• Data to process:
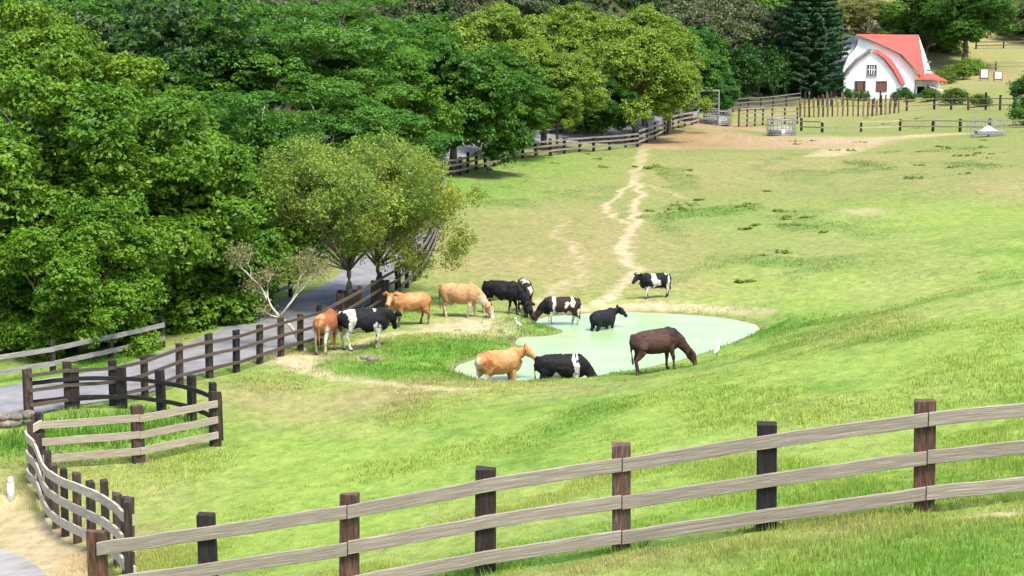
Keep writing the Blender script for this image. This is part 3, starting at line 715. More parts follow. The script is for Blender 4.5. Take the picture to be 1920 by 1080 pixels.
def tree_kind(key, R3, nclump, rc, leaves, size, flat=.7, aspect=.5, trunk_h=2.5, ctr_h=5.0, r0=.22, pal=None, low=-.55, inner=.5, upb=.55, rnd=.55, seed=1, nl=14, bark='bark', shell=.35, jag=.12, outb=.7, tn=16, tr=.26, tflat=.5):
    cl = make_clumps(R3, nclump, rc, low, inner, jag, seed)
    P, nr, s_, c = crown_points(cl, max(8, leaves // nclump), flat, size, upb=upb, outb=outb, rnd=rnd, pal=pal, shell=shell, tn=tn, tr=tr, tflat=tflat)
    V, C = leaf_cloud(P + np.array([0, 0, ctr_h]), nr, s_, aspect, c); CTR[key] = ctr_h
    me = fast_mesh('crown', V, np.arange(len(V)).reshape(-1, 4)); set_col(me, C); me.materials.append(M['leaf'])
    mb = MB(); limbs(mb, trunk_h, (0, 0, ctr_h), cl, r0, nl, seed)
    tm = new_mesh('trunk', mb.V, mb.F, True); tm.materials.append(M[bark])
    TREES[key] = (me, tm)
def put_tree(key, pos, label, s_=(1, 1, 1), rz=0, tint=(1, 1, 1), group=None, cat='tree', name='broadleaf_tree', lift=0):
    me, tm = TREES[key]
    root = empty(name, tuple(pos), rz); tag(root, label, cat, group)
    c = link('crown', me, None, root); t = link('trunk', tm, None, root)
    c.color = (*tint, 1)
    c.scale = s_; t.scale = s_
    c.location.z = t.location.z = lift
    return root
def ground_at(x, y): return (x, y, H1(x, y))

V1 = ((.036, .12, .009), (.15, .27, .015)); V2 = ((.028, .115, .012), (.105, .22, .022)); V3 = ((.125, .20, .04), (.25, .31, .055)); V4 = ((.024, .095, .010), (.09, .20, .016))
V5 = ((.10, .185, .015), (.215, .315, .03)); V6 = ((.085, .12, .05), (.13, .16, .07)); V7 = ((.018, .07, .025), (.045, .12, .04))
tree_kind('big', (5.6, 4.6, 4.4), 100, 1.0, 125000, .098, .75, .55, 2.2, 5.4, .35, V1, low=-.8, seed=3, inner=.45, tn=16, tr=.30, rnd=.4)
tree_kind('big2', (4.6, 4.2, 4.0), 90, .92, 100000, .098, .7, .55, 2.0, 4.6, .3, V1, low=-.85, seed=5, inner=.4, tn=16, tr=.30, rnd=.4)
tree_kind('layered', (6.6, 5.5, 3.6), 110, 1.2, 95000, .092, .26, .5, 3.2, 7.2, .34, V2, low=-.45, upb=1.0, rnd=.4, seed=7, nl=26, bark='bark_pale', inner=.35, outb=.35, tn=26, tr=.42, tflat=.22)
tree_kind('olive', (3.9, 3.4, 2.2), 92, .66, 66000, .066, .95, .38, 1.5, 4.0, .11, V3, low=-.9, seed=9, nl=18, rnd=.75, shell=.7, bark='bark', jag=.24, tn=10, tr=.20, tflat=1.0)
tree_kind('dark', (5.0, 4.2, 4.0), 95, .95, 85000, .12, .75, .55, 1.8, 4.6, .3, V4, low=-.9, seed=11, inner=.45, tn=22, tr=.38, rnd=.4)
tree_kind('lime', (4.4, 3.9, 3.4), 90, .9, 80000, .10, .8, .55, 1.8, 4.2, .25, V5, low=-.85, seed=13, inner=.5, tn=26, tr=.40, rnd=.4)
tree_kind('grey', (6.5, 6.0, 4.2), 90, 1.2, 50000, .15, .6, .5, 3.5, 7.0, .35, V6, low=-.6, seed=15, nl=30, bark='bark_pale', inner=.4, tn=20, tr=.5)
tree_kind('shrub', (1.1, 1.0, .8), 22, .42, 7000, .07, .85, .55, .2, .7, .05, V4, low=-.5, seed=17, nl=6)

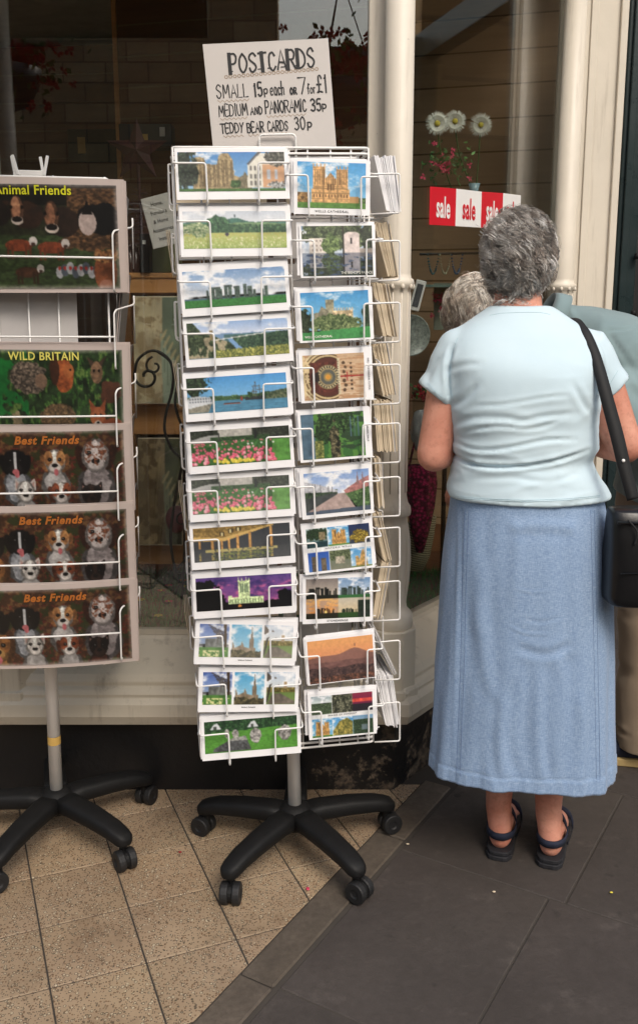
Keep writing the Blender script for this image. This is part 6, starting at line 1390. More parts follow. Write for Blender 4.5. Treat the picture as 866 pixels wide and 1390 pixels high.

• Requirement: Pictures in the records above are left out; print everything else exactly as written.

• Task response:
Keep writing the Blender script for this image. This is part 3, starting at line 715. More parts follow. The script is for Blender 4.5. Take the picture to be 1920 by 1080 pixels.
def tree_kind(key, R3, nclump, rc, leaves, size, flat=.7, aspect=.5, trunk_h=2.5, ctr_h=5.0, r0=.22, pal=None, low=-.55, inner=.5, upb=.55, rnd=.55, seed=1, nl=14, bark='bark', shell=.35, jag=.12, outb=.7, tn=16, tr=.26, tflat=.5):
    cl = make_clumps(R3, nclump, rc, low, inner, jag, seed)
    P, nr, s_, c = crown_points(cl, max(8, leaves // nclump), flat, size, upb=upb, outb=outb, rnd=rnd, pal=pal, shell=shell, tn=tn, tr=tr, tflat=tflat)
    V, C = leaf_cloud(P + np.array([0, 0, ctr_h]), nr, s_, aspect, c); CTR[key] = ctr_h
    me = fast_mesh('crown', V, np.arange(len(V)).reshape(-1, 4)); set_col(me, C); me.materials.append(M['leaf'])
    mb = MB(); limbs(mb, trunk_h, (0, 0, ctr_h), cl, r0, nl, seed)
    tm = new_mesh('trunk', mb.V, mb.F, True); tm.materials.append(M[bark])
    TREES[key] = (me, tm)
def put_tree(key, pos, label, s_=(1, 1, 1), rz=0, tint=(1, 1, 1), group=None, cat='tree', name='broadleaf_tree', lift=0):
    me, tm = TREES[key]
    root = empty(name, tuple(pos), rz); tag(root, label, cat, group)
    c = link('crown', me, None, root); t = link('trunk', tm, None, root)
    c.color = (*tint, 1)
    c.scale = s_; t.scale = s_
    c.location.z = t.location.z = lift
    return root
def ground_at(x, y): return (x, y, H1(x, y))

V1 = ((.036, .12, .009), (.15, .27, .015)); V2 = ((.028, .115, .012), (.105, .22, .022)); V3 = ((.125, .20, .04), (.25, .31, .055)); V4 = ((.024, .095, .010), (.09, .20, .016))
V5 = ((.10, .185, .015), (.215, .315, .03)); V6 = ((.085, .12, .05), (.13, .16, .07)); V7 = ((.018, .07, .025), (.045, .12, .04))
tree_kind('big', (5.6, 4.6, 4.4), 100, 1.0, 125000, .098, .75, .55, 2.2, 5.4, .35, V1, low=-.8, seed=3, inner=.45, tn=16, tr=.30, rnd=.4)
tree_kind('big2', (4.6, 4.2, 4.0), 90, .92, 100000, .098, .7, .55, 2.0, 4.6, .3, V1, low=-.85, seed=5, inner=.4, tn=16, tr=.30, rnd=.4)
tree_kind('layered', (6.6, 5.5, 3.6), 110, 1.2, 95000, .092, .26, .5, 3.2, 7.2, .34, V2, low=-.45, upb=1.0, rnd=.4, seed=7, nl=26, bark='bark_pale', inner=.35, outb=.35, tn=26, tr=.42, tflat=.22)
tree_kind('olive', (3.9, 3.4, 2.2), 92, .66, 66000, .066, .95, .38, 1.5, 4.0, .11, V3, low=-.9, seed=9, nl=18, rnd=.75, shell=.7, bark='bark', jag=.24, tn=10, tr=.20, tflat=1.0)
tree_kind('dark', (5.0, 4.2, 4.0), 95, .95, 85000, .12, .75, .55, 1.8, 4.6, .3, V4, low=-.9, seed=11, inner=.45, tn=22, tr=.38, rnd=.4)
tree_kind('lime', (4.4, 3.9, 3.4), 90, .9, 80000, .10, .8, .55, 1.8, 4.2, .25, V5, low=-.85, seed=13, inner=.5, tn=26, tr=.40, rnd=.4)
tree_kind('grey', (6.5, 6.0, 4.2), 90, 1.2, 50000, .15, .6, .5, 3.5, 7.0, .35, V6, low=-.6, seed=15, nl=30, bark='bark_pale', inner=.4, tn=20, tr=.5)
tree_kind('shrub', (1.1, 1.0, .8), 22, .42, 7000, .07, .85, .55, .2, .7, .05, V4, low=-.5, seed=17, nl=6)

Keep writing the Blender script for this image. This is part 6, starting at line 1390. More parts follow. Write for Blender 4.5. Treat the picture as 866 pixels wide and 1390 pixels high.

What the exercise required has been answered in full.